C’è attesa per il passaggio lungo il Canal Grande dell’arco principale del ponte di Calatrava. Sabato e domenica prossimi verrà issato ad unire le rive del canale tra la stazione e Piazzale Roma.
Per una volta, i pochi rimasti in città abbandonano l’indolenza estiva del tirar tardi in campo davanti a uno spritz e si accalcano sulle rive per vedere lo scheletro preistorico lungo sessanta metri che passa adagiato su una chiatta spinta da un gigantesco rimorchiatore.
Il traffico del canale è completamente bloccato da ore e per il passaggio si deve sfruttare il momento in cui la marea è più bassa in modo sfilare sotto i ponti, in particolare quello di Rialto, su cui si favoleggia siano state stipulate assicurazioni milionarie dai proprietari dei negozi di souvenir.
C'è attesa e curiosità anche da parte di chi, come me, ha sempre creduto che questo ponte fosse un'opera inutile e troppo costosa.

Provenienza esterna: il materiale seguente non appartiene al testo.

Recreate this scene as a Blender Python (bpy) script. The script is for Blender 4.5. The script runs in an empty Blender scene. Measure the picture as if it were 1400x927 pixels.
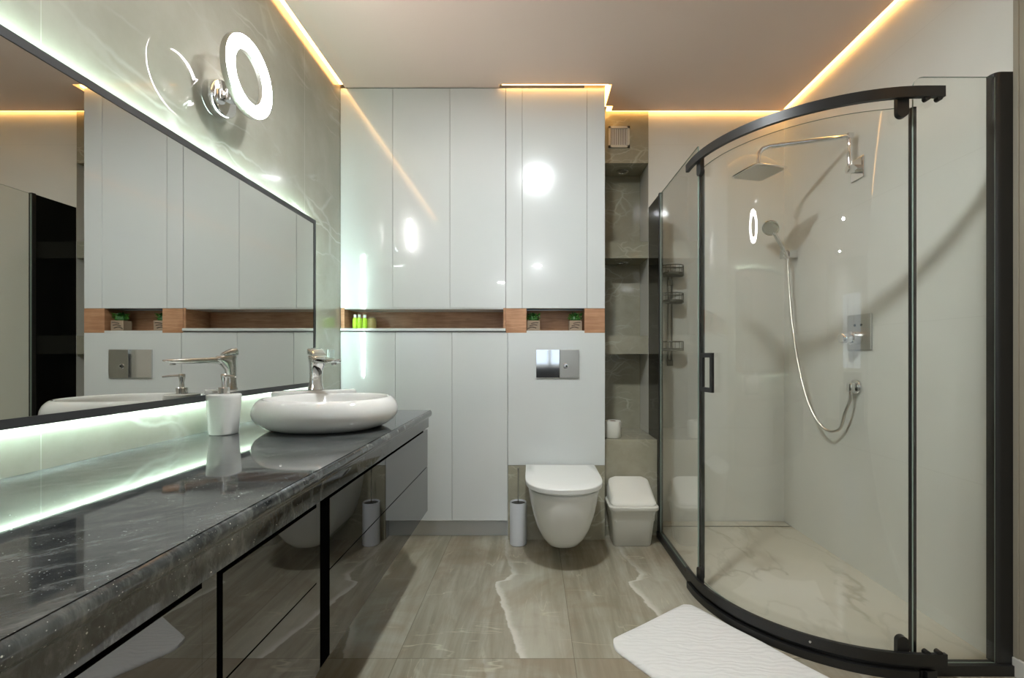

Ma vederlo passare fa piacere almeno per due ragioni: perché finalmente è stato realizzato (anche se non dobbiamo cantare vittoria troppo presto che deve ancora essere montato); perché ad opera conclusa, visto così, sembra proprio bello.
Il ponte passa tra la soddisfazione generale e il fiato sospeso in un silenzio scaramantico e, tra qualche isolato fischio di disapprovazione, tutto fila liscio.
Mentre il ponte scivola agile e sinuoso curva con precisione millimetrica tra le rive del canale mi accorgo che intorno è quasi tutto spento, vuoto, disabitato.
Di certo chi si gode di più questo passaggio sembrano essere gli operai della ditta di trasporti eccezionali seduti sul dorso rosso del ponte che, con soddisfazione, tra migliaia di flash controllano che tutto proceda per il meglio.
Quando il ponte arriva mi viene in mente che non ha ancora un nome perché la città non ha ancora saputo decidere come si dovrà chiamare. Per questo alcuni giornali locali nei giorni scorsi hanno lanciato una sorta di concorso rivolto ai lettori per trovare un nome da dare al ponte di Calatrava, il quarto ponte sul Canal Grande. Nei siti dei giornali tra le proposte sono piovuti molti insulti, prevedibili e anche in parte comprensibili, visti i ritardi e i costi di quest'opera.
Alle tre e un quarto di notte il ponte arriva davanti alla ferrovia, viene ormeggiato alla riva e l'operazione di trasporto si conclude al suono di una sirena. Gli ultimi resistenti se ne vanno a dormire in questa città semivuota, ingrassata dal turismo, abitata ormai da una piccola comunità confusa e afasica che non sa più dare un nome alle proprie cose.